# Scene script records
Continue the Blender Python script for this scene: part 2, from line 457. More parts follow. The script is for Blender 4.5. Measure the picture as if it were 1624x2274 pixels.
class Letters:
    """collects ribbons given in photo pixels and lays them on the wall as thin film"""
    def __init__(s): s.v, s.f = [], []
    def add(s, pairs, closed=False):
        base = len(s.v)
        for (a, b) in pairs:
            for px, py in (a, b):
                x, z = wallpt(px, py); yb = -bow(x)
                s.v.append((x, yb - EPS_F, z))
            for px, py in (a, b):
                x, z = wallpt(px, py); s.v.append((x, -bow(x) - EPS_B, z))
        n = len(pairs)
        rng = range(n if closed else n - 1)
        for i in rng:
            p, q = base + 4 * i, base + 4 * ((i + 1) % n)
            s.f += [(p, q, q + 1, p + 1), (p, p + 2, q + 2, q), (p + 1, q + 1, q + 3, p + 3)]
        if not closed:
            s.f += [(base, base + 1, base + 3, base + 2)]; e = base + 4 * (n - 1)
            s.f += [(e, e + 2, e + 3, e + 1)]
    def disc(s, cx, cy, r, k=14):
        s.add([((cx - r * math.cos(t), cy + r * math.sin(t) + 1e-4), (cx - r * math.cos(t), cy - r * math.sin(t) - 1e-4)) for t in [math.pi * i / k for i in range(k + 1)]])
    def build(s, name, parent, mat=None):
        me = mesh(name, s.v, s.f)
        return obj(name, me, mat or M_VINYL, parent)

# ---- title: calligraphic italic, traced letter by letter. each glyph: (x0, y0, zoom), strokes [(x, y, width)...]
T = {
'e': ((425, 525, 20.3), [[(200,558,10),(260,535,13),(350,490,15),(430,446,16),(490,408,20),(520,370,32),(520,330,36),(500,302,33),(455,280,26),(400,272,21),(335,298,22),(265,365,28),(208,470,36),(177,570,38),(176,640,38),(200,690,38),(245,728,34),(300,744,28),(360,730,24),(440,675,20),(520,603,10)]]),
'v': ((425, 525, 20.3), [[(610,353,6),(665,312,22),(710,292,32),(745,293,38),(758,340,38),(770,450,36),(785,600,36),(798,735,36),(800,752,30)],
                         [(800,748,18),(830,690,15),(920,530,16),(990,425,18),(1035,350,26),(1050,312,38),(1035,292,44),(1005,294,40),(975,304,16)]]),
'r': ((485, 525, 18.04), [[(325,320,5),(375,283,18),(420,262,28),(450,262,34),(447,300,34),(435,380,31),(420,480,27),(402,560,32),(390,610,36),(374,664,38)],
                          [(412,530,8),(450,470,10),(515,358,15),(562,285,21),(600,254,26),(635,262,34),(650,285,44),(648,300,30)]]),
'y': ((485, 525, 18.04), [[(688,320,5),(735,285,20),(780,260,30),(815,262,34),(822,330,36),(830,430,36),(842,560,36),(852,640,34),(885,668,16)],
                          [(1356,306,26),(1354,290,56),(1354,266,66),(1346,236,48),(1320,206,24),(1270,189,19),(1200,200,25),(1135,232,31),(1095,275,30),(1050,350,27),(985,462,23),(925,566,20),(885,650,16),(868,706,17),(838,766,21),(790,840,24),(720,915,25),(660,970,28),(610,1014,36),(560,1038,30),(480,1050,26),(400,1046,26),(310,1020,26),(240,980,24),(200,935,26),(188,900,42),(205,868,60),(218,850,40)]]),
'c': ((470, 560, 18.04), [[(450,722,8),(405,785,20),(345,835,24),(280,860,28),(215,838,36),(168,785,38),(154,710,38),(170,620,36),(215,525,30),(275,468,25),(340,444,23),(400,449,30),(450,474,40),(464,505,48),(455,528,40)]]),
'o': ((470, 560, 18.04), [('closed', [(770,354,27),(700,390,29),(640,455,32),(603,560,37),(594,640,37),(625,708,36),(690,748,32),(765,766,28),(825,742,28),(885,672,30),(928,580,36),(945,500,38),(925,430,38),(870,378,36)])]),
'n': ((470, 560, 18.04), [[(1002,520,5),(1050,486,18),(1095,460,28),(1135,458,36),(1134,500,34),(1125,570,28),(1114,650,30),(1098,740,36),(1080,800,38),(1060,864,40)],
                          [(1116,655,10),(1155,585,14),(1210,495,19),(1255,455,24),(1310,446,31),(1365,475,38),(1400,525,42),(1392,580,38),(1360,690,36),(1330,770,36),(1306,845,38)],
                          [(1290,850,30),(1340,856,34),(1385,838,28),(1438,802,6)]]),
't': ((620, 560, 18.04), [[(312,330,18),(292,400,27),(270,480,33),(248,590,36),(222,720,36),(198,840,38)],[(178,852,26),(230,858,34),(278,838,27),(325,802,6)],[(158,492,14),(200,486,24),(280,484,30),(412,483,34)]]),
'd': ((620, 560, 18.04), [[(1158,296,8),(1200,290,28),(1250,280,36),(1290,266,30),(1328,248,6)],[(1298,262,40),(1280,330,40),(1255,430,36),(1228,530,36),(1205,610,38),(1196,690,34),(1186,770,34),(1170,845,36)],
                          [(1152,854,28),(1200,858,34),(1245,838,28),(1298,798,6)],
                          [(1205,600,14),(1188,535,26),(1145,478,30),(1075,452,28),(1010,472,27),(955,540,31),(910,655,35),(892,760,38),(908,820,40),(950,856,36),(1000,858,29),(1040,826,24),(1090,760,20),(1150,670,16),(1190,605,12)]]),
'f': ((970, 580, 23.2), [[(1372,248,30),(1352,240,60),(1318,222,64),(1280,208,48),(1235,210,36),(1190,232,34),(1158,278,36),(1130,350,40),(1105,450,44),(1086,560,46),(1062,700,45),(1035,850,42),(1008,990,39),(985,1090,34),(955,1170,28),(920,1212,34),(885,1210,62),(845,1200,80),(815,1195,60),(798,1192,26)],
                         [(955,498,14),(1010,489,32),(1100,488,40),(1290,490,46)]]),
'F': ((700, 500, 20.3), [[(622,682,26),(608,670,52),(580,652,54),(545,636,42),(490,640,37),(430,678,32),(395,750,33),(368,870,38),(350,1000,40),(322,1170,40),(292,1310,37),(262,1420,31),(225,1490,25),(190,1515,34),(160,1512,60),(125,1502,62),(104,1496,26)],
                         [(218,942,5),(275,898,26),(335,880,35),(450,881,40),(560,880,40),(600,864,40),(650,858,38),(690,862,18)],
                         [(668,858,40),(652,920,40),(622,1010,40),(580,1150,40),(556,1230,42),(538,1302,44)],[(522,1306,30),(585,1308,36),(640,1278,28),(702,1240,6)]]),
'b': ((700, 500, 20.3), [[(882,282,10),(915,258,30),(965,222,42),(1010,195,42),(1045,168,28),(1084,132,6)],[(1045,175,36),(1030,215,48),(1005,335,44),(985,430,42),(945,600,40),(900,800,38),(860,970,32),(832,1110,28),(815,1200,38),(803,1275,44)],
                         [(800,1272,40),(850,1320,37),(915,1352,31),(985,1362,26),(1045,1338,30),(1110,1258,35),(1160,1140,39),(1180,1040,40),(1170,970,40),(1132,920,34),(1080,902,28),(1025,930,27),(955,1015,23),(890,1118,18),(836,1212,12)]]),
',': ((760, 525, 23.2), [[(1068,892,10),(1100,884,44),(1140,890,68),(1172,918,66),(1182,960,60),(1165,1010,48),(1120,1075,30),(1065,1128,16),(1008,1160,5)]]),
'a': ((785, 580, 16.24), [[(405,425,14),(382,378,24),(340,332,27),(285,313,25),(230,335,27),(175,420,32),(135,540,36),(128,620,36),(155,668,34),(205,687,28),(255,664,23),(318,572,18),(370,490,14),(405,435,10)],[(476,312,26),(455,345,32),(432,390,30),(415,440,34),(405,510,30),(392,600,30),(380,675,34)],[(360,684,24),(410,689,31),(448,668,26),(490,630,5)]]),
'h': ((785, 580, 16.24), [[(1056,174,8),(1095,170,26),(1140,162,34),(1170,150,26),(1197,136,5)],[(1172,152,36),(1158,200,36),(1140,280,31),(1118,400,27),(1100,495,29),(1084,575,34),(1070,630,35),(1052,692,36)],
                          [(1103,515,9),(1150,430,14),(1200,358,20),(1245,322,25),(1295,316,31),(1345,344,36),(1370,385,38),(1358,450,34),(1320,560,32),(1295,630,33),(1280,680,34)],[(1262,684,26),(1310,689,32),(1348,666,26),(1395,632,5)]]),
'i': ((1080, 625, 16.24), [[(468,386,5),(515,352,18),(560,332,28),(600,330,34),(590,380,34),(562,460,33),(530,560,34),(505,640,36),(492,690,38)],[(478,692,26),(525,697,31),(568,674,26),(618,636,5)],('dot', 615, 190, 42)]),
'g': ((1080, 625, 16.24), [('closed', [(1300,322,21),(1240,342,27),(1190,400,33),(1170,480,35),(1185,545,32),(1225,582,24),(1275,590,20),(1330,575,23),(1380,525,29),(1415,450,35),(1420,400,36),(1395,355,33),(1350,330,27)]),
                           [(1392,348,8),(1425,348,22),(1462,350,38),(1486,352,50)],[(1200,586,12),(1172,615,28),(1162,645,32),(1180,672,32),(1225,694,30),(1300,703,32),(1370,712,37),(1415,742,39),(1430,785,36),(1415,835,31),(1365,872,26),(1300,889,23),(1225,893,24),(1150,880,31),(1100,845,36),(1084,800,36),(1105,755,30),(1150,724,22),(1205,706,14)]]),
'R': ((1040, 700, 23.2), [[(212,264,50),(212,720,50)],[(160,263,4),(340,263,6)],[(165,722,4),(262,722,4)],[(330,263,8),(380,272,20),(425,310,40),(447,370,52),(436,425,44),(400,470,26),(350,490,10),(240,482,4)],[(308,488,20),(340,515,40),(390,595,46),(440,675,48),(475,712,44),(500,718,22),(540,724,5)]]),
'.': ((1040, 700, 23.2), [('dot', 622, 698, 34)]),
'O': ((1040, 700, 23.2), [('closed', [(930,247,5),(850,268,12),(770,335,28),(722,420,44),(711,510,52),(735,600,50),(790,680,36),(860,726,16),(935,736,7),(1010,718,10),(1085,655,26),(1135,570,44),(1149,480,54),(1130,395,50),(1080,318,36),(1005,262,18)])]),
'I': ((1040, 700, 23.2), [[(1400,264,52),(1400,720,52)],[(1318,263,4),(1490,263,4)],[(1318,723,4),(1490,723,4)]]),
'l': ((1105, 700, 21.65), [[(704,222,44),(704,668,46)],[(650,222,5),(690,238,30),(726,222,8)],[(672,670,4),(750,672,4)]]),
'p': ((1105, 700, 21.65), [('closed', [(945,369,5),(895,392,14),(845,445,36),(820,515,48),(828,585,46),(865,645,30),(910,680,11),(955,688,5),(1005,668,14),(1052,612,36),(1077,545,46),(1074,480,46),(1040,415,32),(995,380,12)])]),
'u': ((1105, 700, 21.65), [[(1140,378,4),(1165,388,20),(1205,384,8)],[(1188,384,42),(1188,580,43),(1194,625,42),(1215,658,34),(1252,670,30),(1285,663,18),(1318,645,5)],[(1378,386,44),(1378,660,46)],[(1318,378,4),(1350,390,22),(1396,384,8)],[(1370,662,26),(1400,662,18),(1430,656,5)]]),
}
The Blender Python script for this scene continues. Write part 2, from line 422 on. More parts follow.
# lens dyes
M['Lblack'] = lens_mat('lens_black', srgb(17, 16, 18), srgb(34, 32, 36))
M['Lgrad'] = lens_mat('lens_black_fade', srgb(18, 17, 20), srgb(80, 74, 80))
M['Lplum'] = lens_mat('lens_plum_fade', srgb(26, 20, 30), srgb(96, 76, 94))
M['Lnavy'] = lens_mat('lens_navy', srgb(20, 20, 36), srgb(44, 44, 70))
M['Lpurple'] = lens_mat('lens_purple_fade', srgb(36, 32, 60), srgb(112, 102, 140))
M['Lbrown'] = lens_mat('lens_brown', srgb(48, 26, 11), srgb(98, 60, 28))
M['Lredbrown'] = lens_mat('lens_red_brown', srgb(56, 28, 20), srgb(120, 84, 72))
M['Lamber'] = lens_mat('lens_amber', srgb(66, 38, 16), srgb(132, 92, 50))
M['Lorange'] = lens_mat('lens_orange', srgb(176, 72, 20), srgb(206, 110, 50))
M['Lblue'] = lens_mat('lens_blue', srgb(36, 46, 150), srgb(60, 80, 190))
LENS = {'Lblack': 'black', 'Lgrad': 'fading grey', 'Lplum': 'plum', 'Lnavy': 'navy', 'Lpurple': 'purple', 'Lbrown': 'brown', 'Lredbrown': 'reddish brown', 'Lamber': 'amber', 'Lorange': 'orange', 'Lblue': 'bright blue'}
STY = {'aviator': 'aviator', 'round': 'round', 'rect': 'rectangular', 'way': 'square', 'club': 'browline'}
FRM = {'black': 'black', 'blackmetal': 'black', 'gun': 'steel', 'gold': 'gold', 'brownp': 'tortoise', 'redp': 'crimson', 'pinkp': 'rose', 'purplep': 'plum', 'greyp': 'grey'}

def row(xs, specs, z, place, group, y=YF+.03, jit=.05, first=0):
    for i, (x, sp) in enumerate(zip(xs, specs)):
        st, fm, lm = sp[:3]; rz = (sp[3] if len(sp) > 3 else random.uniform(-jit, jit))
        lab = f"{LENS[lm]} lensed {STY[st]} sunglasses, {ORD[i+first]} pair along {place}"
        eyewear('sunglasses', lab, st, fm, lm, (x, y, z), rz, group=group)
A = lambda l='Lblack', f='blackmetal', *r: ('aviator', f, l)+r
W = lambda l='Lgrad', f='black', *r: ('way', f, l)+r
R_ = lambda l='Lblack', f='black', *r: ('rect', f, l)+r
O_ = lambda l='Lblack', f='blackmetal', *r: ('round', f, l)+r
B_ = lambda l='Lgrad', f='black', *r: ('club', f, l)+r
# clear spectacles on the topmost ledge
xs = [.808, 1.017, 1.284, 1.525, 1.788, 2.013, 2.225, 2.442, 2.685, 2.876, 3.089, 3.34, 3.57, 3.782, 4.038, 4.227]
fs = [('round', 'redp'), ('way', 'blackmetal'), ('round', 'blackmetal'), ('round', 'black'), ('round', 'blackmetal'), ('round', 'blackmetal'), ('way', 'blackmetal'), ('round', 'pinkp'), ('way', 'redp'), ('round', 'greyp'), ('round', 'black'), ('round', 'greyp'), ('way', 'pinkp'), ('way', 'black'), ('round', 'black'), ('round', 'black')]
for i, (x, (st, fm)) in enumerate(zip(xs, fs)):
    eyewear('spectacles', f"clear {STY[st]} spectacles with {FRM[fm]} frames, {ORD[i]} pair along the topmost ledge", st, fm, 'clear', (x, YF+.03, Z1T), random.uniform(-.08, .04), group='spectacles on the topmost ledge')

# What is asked
Look above and repeat, character for character, the lines from the first one to the line with "return obj(name, me, mat", counting both.

# Solution to this task
Continue the Blender Python script for this scene: part 2, from line 457. More parts follow. The script is for Blender 4.5. Measure the picture as if it were 1624x2274 pixels.
class Letters:
    """collects ribbons given in photo pixels and lays them on the wall as thin film"""
    def __init__(s): s.v, s.f = [], []
    def add(s, pairs, closed=False):
        base = len(s.v)
        for (a, b) in pairs:
            for px, py in (a, b):
                x, z = wallpt(px, py); yb = -bow(x)
                s.v.append((x, yb - EPS_F, z))
            for px, py in (a, b):
                x, z = wallpt(px, py); s.v.append((x, -bow(x) - EPS_B, z))
        n = len(pairs)
        rng = range(n if closed else n - 1)
        for i in rng:
            p, q = base + 4 * i, base + 4 * ((i + 1) % n)
            s.f += [(p, q, q + 1, p + 1), (p, p + 2, q + 2, q), (p + 1, q + 1, q + 3, p + 3)]
        if not closed:
            s.f += [(base, base + 1, base + 3, base + 2)]; e = base + 4 * (n - 1)
            s.f += [(e, e + 2, e + 3, e + 1)]
    def disc(s, cx, cy, r, k=14):
        s.add([((cx - r * math.cos(t), cy + r * math.sin(t) + 1e-4), (cx - r * math.cos(t), cy - r * math.sin(t) - 1e-4)) for t in [math.pi * i / k for i in range(k + 1)]])
    def build(s, name, parent, mat=None):
        me = mesh(name, s.v, s.f)
        return obj(name, me, mat or M_VINYL, parent)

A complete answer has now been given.